- Provided material:

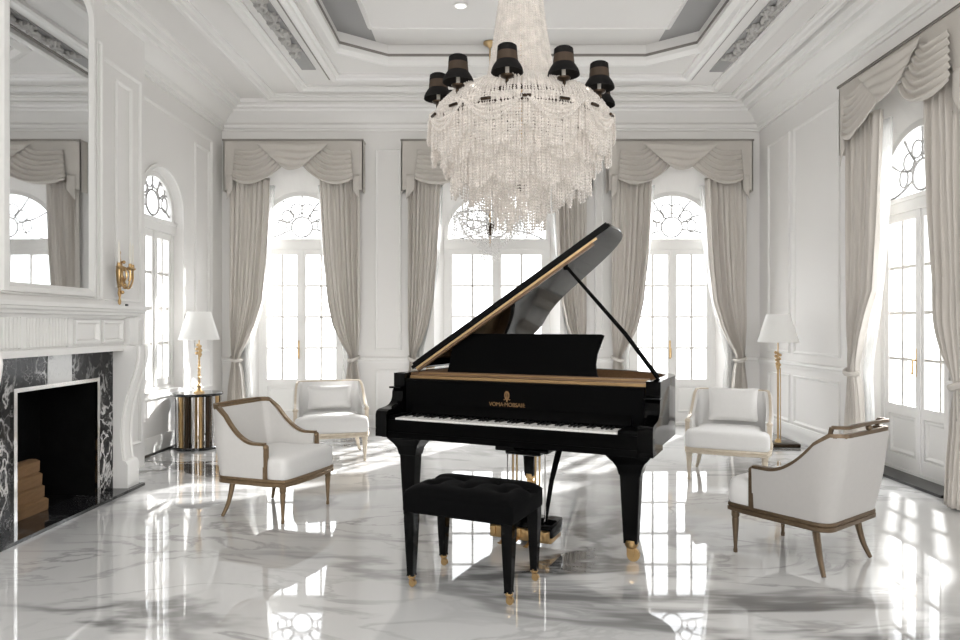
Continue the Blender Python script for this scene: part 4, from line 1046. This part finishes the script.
for k in range(6):
    a = 2 * PI * k / 6 + .4; cx, cy = .30 * math.cos(a), .30 * math.sin(a); mb = MB()
    mb.tube(cr([(cx * .2, cy * .2, zz(2.33)), (cx * .6, cy * .6, zz(2.28)), (cx, cy, zz(2.35)), (cx, cy, zz(2.42))], 5), .008, 6); am = mb.build('arm', M['chrome'], c2)
    mb = MB(); mb.lathe([(.010, zz(2.41)), (.010, zz(2.52)), (.001, zz(2.55))], 8, (cx, cy, 0)); mb.build('candle', M['candle'], am)
mb = MB(); mb.lathe([(.001, zz(2.21)), (.035, zz(2.24)), (.03, zz(2.29)), (.05, zz(2.33)), (.001, zz(2.36))], 12); mb.build('hub', M['bronze'], c2)

# ------------------------------------------------------------------ light
wd = bpy.data.worlds.new('World'); sc.world = wd; wd.use_nodes = True
nt = wd.node_tree; bg = nt.nodes['Background']
tc = nt.nodes.new('ShaderNodeTexCoord'); sp = nt.nodes.new('ShaderNodeSeparateXYZ'); rp = nt.nodes.new('ShaderNodeValToRGB')
nt.links.new(tc.outputs['Generated'], sp.inputs[0]); nt.links.new(sp.outputs['Z'], rp.inputs[0]); nt.links.new(rp.outputs[0], bg.inputs[0])
rp.color_ramp.elements[0].position = 0.; rp.color_ramp.elements[0].color = (.86, .86, .85, 1)
rp.color_ramp.elements[1].position = .5; rp.color_ramp.elements[1].color = (1, 1, 1, 1)
bg.inputs[1].default_value = 3.
def light(name, kind, loc, energy, rot=None, size=None, size_y=None, col=(1, 1, 1), target=None):
    l = bpy.data.lights.new(name, kind); l.energy = energy; l.color = col
    if kind == 'AREA': l.shape = 'RECTANGLE'; l.size = size; l.size_y = size_y or size
    o = bpy.data.objects.new(name, l); COL.objects.link(o); o.location = loc
    if target is not None: o.rotation_euler = (Vector(target) - Vector(loc)).to_track_quat('-Z', 'Y').to_euler()
    return o
s = light('sun', 'SUN', (6, 14, 8), 11., target=(0, 0, 0), col=(1, .97, .93))
az, el = math.radians(32), math.radians(33)       # sun stands behind the back wall, to the right
d = Vector((-math.sin(az) * math.cos(el), -math.cos(az) * math.cos(el), -math.sin(el)))
s.rotation_euler = d.to_track_quat('-Z', 'Y').to_euler(); s.data.angle = math.radians(1.5)
def portal(x, y, rz, z0=0., k=1.):
    l = bpy.data.lights.new('window_portal', 'AREA'); l.shape = 'RECTANGLE'; l.size = 2 * IW * k; l.size_y = 3.0 - z0; l.cycles.is_portal = True
    o = bpy.data.objects.new('window_portal', l); COL.objects.link(o)
    nrm = Matrix.Rotation(rz, 3, 'Z') @ Vector((0, 1, 0)); p = Vector((x, y, 0)) + nrm * (DEP + .09); o.location = (p.x, p.y, (3.0 + z0) / 2)
    o.rotation_euler = (-nrm).to_track_quat('-Z', 'Y').to_euler()
for cx, q in zip(WINX, WK): portal(cx, YB, 0, 0, q)
portal(XL, LWY, PI / 2, .62, .75); portal(XR, RWY, -PI / 2); portal(XR, 2.2, -PI / 2)
for cx in WINX: light('added_sky_fill', 'AREA', (cx + .4, YB + 2.6, 5.2), 420, size=2.0, size_y=2.0, target=(cx - .2, YB - 1.5, .6))  # unseen area lamps added high outside the windows to brighten the room
light('added_sky_fill', 'AREA', (XR + 2.6, RWY + .5, 5.2), 420, size=2.0, size_y=2.0, target=(XR - 1.5, RWY, .6))  # one more added lamp, outside the side French door
light('room_fill', 'AREA', (0, -1.6, 2.6), 140, size=5.5, size_y=2.2, target=(0, 5, 1.7))

# ------------------------------------------------------------------ camera and view
cam = bpy.data.cameras.new('camera'); co = bpy.data.objects.new('camera', cam); COL.objects.link(co)
co.location = (0, 0, 1.3); co.rotation_euler = (PI / 2, 0, 0)
cam.sensor_width = 36; cam.lens = 680 / 960 * 36; cam.shift_x = -10 / 960; cam.shift_y = 5 / 960; cam.clip_start = .05
sc.camera = co
sc.view_settings.view_transform = 'Standard'; sc.view_settings.look = 'None'; sc.view_settings.exposure = .5
sc.cycles.max_bounces = 10; sc.cycles.diffuse_bounces = 6; sc.cycles.glossy_bounces = 6; sc.cycles.transparent_max_bounces = 24
sc.cycles.sample_clamp_indirect = 8; sc.cycles.caustics_reflective = False; sc.cycles.caustics_refractive = False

- Exercise goal: Give again exactly the lines running from the beginning of the material above through the line that contains "mb.build('hub', M['bronze'], c2)", and leave out every picture.

- Solution for this task:
Continue the Blender Python script for this scene: part 4, from line 1046. This part finishes the script.
for k in range(6):
    a = 2 * PI * k / 6 + .4; cx, cy = .30 * math.cos(a), .30 * math.sin(a); mb = MB()
    mb.tube(cr([(cx * .2, cy * .2, zz(2.33)), (cx * .6, cy * .6, zz(2.28)), (cx, cy, zz(2.35)), (cx, cy, zz(2.42))], 5), .008, 6); am = mb.build('arm', M['chrome'], c2)
    mb = MB(); mb.lathe([(.010, zz(2.41)), (.010, zz(2.52)), (.001, zz(2.55))], 8, (cx, cy, 0)); mb.build('candle', M['candle'], am)
mb = MB(); mb.lathe([(.001, zz(2.21)), (.035, zz(2.24)), (.03, zz(2.29)), (.05, zz(2.33)), (.001, zz(2.36))], 12); mb.build('hub', M['bronze'], c2)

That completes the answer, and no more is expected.